Dataset content

- - - - -

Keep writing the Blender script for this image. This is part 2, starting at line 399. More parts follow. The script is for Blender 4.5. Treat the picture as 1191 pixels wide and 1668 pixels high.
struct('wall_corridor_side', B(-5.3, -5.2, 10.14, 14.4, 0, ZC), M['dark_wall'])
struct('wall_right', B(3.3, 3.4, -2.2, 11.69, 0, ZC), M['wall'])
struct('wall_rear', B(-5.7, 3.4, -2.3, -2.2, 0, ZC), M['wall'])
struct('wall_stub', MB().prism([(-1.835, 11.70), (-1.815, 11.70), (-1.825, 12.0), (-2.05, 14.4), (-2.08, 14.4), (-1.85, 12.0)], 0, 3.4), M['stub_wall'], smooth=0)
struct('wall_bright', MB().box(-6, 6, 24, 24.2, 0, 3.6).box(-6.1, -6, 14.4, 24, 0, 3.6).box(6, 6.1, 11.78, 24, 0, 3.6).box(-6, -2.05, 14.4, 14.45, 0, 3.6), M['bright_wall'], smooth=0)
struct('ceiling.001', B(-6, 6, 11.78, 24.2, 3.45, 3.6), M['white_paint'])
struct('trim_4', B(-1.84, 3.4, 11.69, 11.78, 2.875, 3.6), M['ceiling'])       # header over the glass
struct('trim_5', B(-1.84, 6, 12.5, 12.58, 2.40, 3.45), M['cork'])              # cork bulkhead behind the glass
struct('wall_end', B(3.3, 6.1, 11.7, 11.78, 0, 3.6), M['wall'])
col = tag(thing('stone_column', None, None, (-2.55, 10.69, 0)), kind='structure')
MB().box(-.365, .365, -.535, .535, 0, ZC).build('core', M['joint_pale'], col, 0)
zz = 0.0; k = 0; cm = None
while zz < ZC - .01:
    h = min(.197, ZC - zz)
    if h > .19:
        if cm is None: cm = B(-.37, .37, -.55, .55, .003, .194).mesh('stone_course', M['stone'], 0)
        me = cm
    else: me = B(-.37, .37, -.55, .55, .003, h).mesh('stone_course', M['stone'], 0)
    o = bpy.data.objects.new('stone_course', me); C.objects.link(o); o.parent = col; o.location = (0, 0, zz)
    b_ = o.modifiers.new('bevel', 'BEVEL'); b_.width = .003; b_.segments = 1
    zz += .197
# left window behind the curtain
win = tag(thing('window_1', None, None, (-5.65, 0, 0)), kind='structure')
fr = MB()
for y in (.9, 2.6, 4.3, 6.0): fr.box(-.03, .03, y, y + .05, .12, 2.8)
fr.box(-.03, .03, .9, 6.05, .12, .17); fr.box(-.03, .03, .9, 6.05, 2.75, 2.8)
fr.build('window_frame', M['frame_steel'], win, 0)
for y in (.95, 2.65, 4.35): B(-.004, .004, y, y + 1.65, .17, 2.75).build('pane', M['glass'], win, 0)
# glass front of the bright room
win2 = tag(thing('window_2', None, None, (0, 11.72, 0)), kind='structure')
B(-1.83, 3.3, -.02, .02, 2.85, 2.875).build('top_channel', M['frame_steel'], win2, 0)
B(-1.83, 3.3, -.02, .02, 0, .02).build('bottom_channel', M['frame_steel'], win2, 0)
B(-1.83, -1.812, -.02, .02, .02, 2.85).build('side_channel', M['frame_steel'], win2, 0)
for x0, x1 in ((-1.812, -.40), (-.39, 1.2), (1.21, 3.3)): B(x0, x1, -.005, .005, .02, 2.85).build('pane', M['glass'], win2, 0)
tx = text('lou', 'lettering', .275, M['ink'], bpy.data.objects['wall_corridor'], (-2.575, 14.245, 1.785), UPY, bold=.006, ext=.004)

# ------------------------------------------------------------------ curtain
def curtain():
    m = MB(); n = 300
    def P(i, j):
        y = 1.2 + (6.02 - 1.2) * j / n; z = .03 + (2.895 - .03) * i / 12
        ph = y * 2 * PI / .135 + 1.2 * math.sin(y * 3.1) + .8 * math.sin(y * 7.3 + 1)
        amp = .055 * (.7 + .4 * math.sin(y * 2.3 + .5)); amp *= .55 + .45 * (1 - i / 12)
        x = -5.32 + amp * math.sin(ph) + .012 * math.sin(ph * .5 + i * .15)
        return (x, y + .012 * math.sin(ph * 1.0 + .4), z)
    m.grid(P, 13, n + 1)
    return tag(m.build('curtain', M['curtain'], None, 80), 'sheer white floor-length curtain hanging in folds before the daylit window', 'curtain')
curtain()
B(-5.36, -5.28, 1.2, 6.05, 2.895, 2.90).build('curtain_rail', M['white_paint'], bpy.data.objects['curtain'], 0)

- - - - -

Task goal
Give back each line above precisely as it stands.

Final result
Keep writing the Blender script for this image. This is part 2, starting at line 399. More parts follow. The script is for Blender 4.5. Treat the picture as 1191 pixels wide and 1668 pixels high.
struct('wall_corridor_side', B(-5.3, -5.2, 10.14, 14.4, 0, ZC), M['dark_wall'])
struct('wall_right', B(3.3, 3.4, -2.2, 11.69, 0, ZC), M['wall'])
struct('wall_rear', B(-5.7, 3.4, -2.3, -2.2, 0, ZC), M['wall'])
struct('wall_stub', MB().prism([(-1.835, 11.70), (-1.815, 11.70), (-1.825, 12.0), (-2.05, 14.4), (-2.08, 14.4), (-1.85, 12.0)], 0, 3.4), M['stub_wall'], smooth=0)
struct('wall_bright', MB().box(-6, 6, 24, 24.2, 0, 3.6).box(-6.1, -6, 14.4, 24, 0, 3.6).box(6, 6.1, 11.78, 24, 0, 3.6).box(-6, -2.05, 14.4, 14.45, 0, 3.6), M['bright_wall'], smooth=0)
struct('ceiling.001', B(-6, 6, 11.78, 24.2, 3.45, 3.6), M['white_paint'])
struct('trim_4', B(-1.84, 3.4, 11.69, 11.78, 2.875, 3.6), M['ceiling'])       # header over the glass
struct('trim_5', B(-1.84, 6, 12.5, 12.58, 2.40, 3.45), M['cork'])              # cork bulkhead behind the glass
struct('wall_end', B(3.3, 6.1, 11.7, 11.78, 0, 3.6), M['wall'])
col = tag(thing('stone_column', None, None, (-2.55, 10.69, 0)), kind='structure')
MB().box(-.365, .365, -.535, .535, 0, ZC).build('core', M['joint_pale'], col, 0)
zz = 0.0; k = 0; cm = None
while zz < ZC - .01:
    h = min(.197, ZC - zz)
    if h > .19:
        if cm is None: cm = B(-.37, .37, -.55, .55, .003, .194).mesh('stone_course', M['stone'], 0)
        me = cm
    else: me = B(-.37, .37, -.55, .55, .003, h).mesh('stone_course', M['stone'], 0)
    o = bpy.data.objects.new('stone_course', me); C.objects.link(o); o.parent = col; o.location = (0, 0, zz)
    b_ = o.modifiers.new('bevel', 'BEVEL'); b_.width = .003; b_.segments = 1
    zz += .197
# left window behind the curtain
win = tag(thing('window_1', None, None, (-5.65, 0, 0)), kind='structure')
fr = MB()
for y in (.9, 2.6, 4.3, 6.0): fr.box(-.03, .03, y, y + .05, .12, 2.8)
fr.box(-.03, .03, .9, 6.05, .12, .17); fr.box(-.03, .03, .9, 6.05, 2.75, 2.8)
fr.build('window_frame', M['frame_steel'], win, 0)
for y in (.95, 2.65, 4.35): B(-.004, .004, y, y + 1.65, .17, 2.75).build('pane', M['glass'], win, 0)
# glass front of the bright room
win2 = tag(thing('window_2', None, None, (0, 11.72, 0)), kind='structure')
B(-1.83, 3.3, -.02, .02, 2.85, 2.875).build('top_channel', M['frame_steel'], win2, 0)
B(-1.83, 3.3, -.02, .02, 0, .02).build('bottom_channel', M['frame_steel'], win2, 0)
B(-1.83, -1.812, -.02, .02, .02, 2.85).build('side_channel', M['frame_steel'], win2, 0)
for x0, x1 in ((-1.812, -.40), (-.39, 1.2), (1.21, 3.3)): B(x0, x1, -.005, .005, .02, 2.85).build('pane', M['glass'], win2, 0)
tx = text('lou', 'lettering', .275, M['ink'], bpy.data.objects['wall_corridor'], (-2.575, 14.245, 1.785), UPY, bold=.006, ext=.004)

# ------------------------------------------------------------------ curtain
def curtain():
    m = MB(); n = 300
    def P(i, j):
        y = 1.2 + (6.02 - 1.2) * j / n; z = .03 + (2.895 - .03) * i / 12
        ph = y * 2 * PI / .135 + 1.2 * math.sin(y * 3.1) + .8 * math.sin(y * 7.3 + 1)
        amp = .055 * (.7 + .4 * math.sin(y * 2.3 + .5)); amp *= .55 + .45 * (1 - i / 12)
        x = -5.32 + amp * math.sin(ph) + .012 * math.sin(ph * .5 + i * .15)
        return (x, y + .012 * math.sin(ph * 1.0 + .4), z)
    m.grid(P, 13, n + 1)
    return tag(m.build('curtain', M['curtain'], None, 80), 'sheer white floor-length curtain hanging in folds before the daylit window', 'curtain')
curtain()
B(-5.36, -5.28, 1.2, 6.05, 2.895, 2.90).build('curtain_rail', M['white_paint'], bpy.data.objects['curtain'], 0)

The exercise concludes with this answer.